Minha única dúvida – não é necessariamente uma crítica, só uma questão aberta – é se o colapso teria sido tão geral e tão prolongado quanto a autora narra. Embora a crise tenha matado 99% da população – o que, tudo bem, dá uma desestabilizada na vida das pessoas –, toda a infraestrutura do mundo anterior continuava em pé, e não sei se acredito que por vinte anos ninguém conseguiu recuperar parte dela. Vai ver só sobreviveu gente de Humanas. Claro que o objetivo do livro não é falar do colapso em si, e sim das reações a ele, mas estou curiosa para ouvir a opinião das pessoas sobre isso.

Não darei spoilers sobre o final, digo apenas que achei bem tocante.

Estação Onze faz uma reflexão sobre o nosso mundo – como toda história de apocalipse, no fim das contas – mas não deixa de lado uma trama inteligente e tensa, que faz o leitor continuar virando as páginas, torcendo por seus personagens preferidos. É uma leitura divertida e ao mesmo tempo reflexiva, que nos obriga a pensar sobre o mundo e nós mesmos. Com certeza esse livro ficará comigo por um bom tempo. Recomendado!

*

Estação Onze
Autora: Emily St. John Mandel
Tradutor: Rubens Figueiredo
Editora: Intrínseca
Ano desta edição: 2015
320 páginas

Livro cedido em parceria com a Intrínseca.

 

Citações preferidas

Uma lista incompleta:

[…] Não havia mais telas acesas à meia-luz, quando as pessoas erguiam seus celulares acima da multidão para fotografar o palco dos shows. Não havia mais shows iluminados por luzes de halogênio coloridas como um bolo de aniversário, não havia mais música eletrônica, punk, guitarras elétricas.

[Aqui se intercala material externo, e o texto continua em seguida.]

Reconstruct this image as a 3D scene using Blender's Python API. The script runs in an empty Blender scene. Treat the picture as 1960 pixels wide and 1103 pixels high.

[…] Não havia mais voos. […] Não havia mais aviões, não havia mais pedidos para erguer as mesinhas na poltrona da frente e mantê-las trancadas – mas, não, aquilo não era verdade, ainda existiam aviões aqui e ali. Eles estavam adormecidos em hangares e galpões. Ficavam acumulando neve sobre as asas. Nos meses frios, eram ideais para armazenar alimentos. […]

Não havia mais países, todas as fronteiras estavam abertas.

*

O inferno é a ausência das pessoas de quem temos saudade.

*

Estava ficando cada vez mais difícil continuar a ser quem ele era. Jeevan tentava repetir uma ladainha de fatos biográficos enquanto caminhava, tentando se ancorar a esta vida, a esta terra. Meu nome é Jeevan Chaudhary. Era fotógrafo e depois me preparei para ser paramédico. Meus pais eram George de Ottawa e Amala de Hyderabad. Nasci no subúrbio de Toronto. Tinha uma casa na Winchester Street. Mas aqueles pensamentos se desmancharam em sua cabeça e foram substituídos por fragmentos estranhos: Isto é minha alma e o mundo se desenrolando, isto é meu coração no ar parado do inverno. Por fim, sussurrava as mesmas duas palavras, muitas e muitas vezes: “Continue andando. Continue andando. Continue andando.”

*

Agora, havia uma escola no terminal C. Como ocorre em toda parte com crianças educadas, as crianças da escola do aeroporto memorizavam abstrações: antigamente, os aviões que estavam lá fora voavam pelo ar. […] As crianças viam mapas e globos terrestres, as linhas das fronteiras que a internet havia transposto. […] As crianças entendiam os pontos nos mapas – aqui –, mas até os adolescentes ficavam confusos com as fronteiras. Haviam existido países e fronteiras. Era difícil explicar.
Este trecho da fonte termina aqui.